Skąd wiadomo gdzie jest łazik Zhurong?
Powierzchnia Marsa jest od kilkunastu lat monitorowana przez należącą do NASA sondę Mars Reconnaissance Orbiter. Nie skupia się ona szczególnie na przybyłej z Ziemi infrastrukturze, ale miejsca obecności łazików są dla niej szczególnie istotne. Pozwalają bowiem pobierać więcej danych na temat powierzchni Marsa. Grunt naruszony podczas lądowania oraz eksploracji jest ciekawszy, niż ten nieskażony robotycznym podwoziem.

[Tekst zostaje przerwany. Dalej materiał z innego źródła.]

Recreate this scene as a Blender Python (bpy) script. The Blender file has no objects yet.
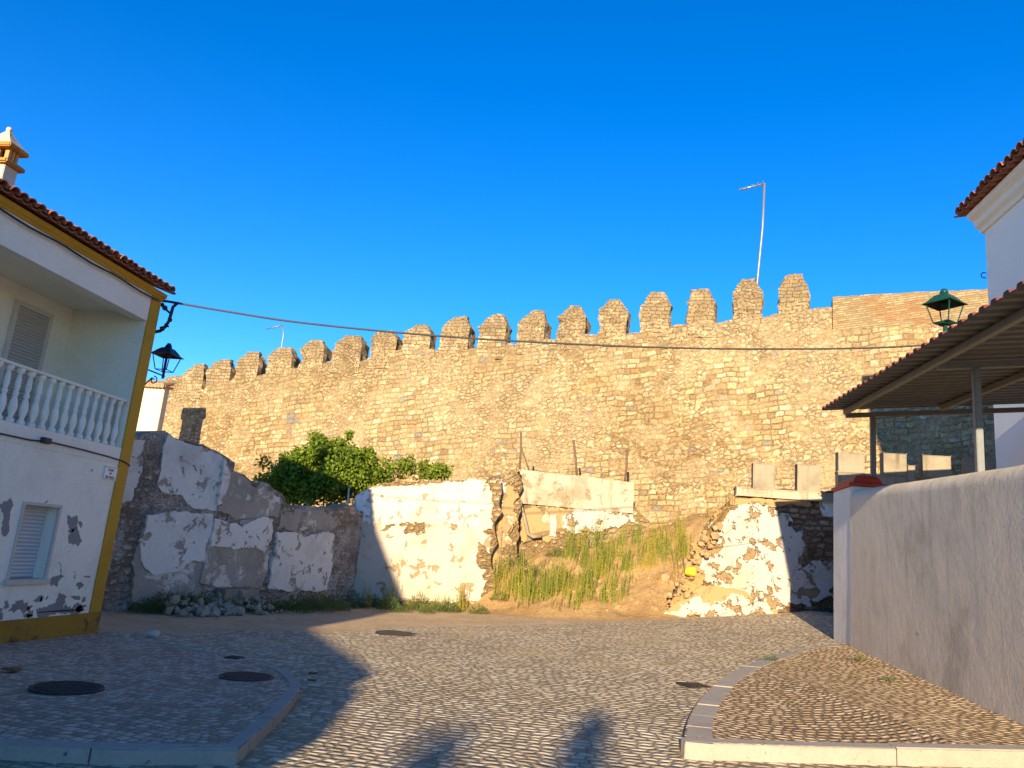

Gdzie jest marsjański łazik Zhurong?
Niestety, w przeciwieństwie do pracowicie rozkładającego próbki łazika Perseverance, chiński łazik pomaga odkrywać Marsa w niewielkim stopniu. Okazuje się bowiem, że jego pozycja od kilku miesięcy jest nad wyraz statyczna:
Obraz tego samego fragmentu powierzchni Marsa na przestrzeni lat 2022 i 2023. Źródło: NASA/JPL-Caltech/UArizona
Powyższy kolaż to zestawienia obrazów powierzchni czerwonej planety, które sonda uzyskała na przełomie lat 2022 i 2023. Łazik Zhurong jest na nich niewielkim, niebieskim obiektem. Na pierwszym zdjęciu widzimy go w górnej części kadru. Na dwóch kolejnych jest obecny w środkowej części. Istotne jest jednak, że jego pozycja na dwóch ostatnich ujęciach jest taka sama. Pierwszy raz zaobserwowano go w tym miejscu w dniu 8. września 2022 (środkowe zdjęcie) i nie zmienił jej do 7. lutego 2023 roku (zdjęcie z prawej strony).
Czy chiński łazik Zhurong działa?
Mars Reconnaissance Orbiter funkcjonuje na wysokości 286 km względem powierzchni Marsa, ale ewentualna niedokładność odczytu nie ma znaczenia. Łazik z przyczyn niezależnych od swojej technicznej sprawności mógł być przez jakiś czas pozostawiony bezczynnie, ale nie przez kilka miesięcy. Powinien być uruchamiany choćby w celach serwisowych i od września do lutego zmiana jego położenia powinna być zauważalna.
Komentatorzy przypuszczają, że Chińczycy ze swoim łazikiem nie mają kontaktu. Czy stał się on marsjańskim śmieciem, potwierdzić mogą jednak tylko jego właściciele. Niestety, komunikacja pomiędzy Chińczykami i NASA, ESA oraz resztą świata w kwestii obecności w przestrzeni pozaziemskiej jest sporadyczna i od dawna utrudnia kontrolę kosmicznych lotów. Dokładniejszych informacji na temat przyczyn postoju chińskiego łazika możemy nie zdobyć przez wiele dziesięcioleci.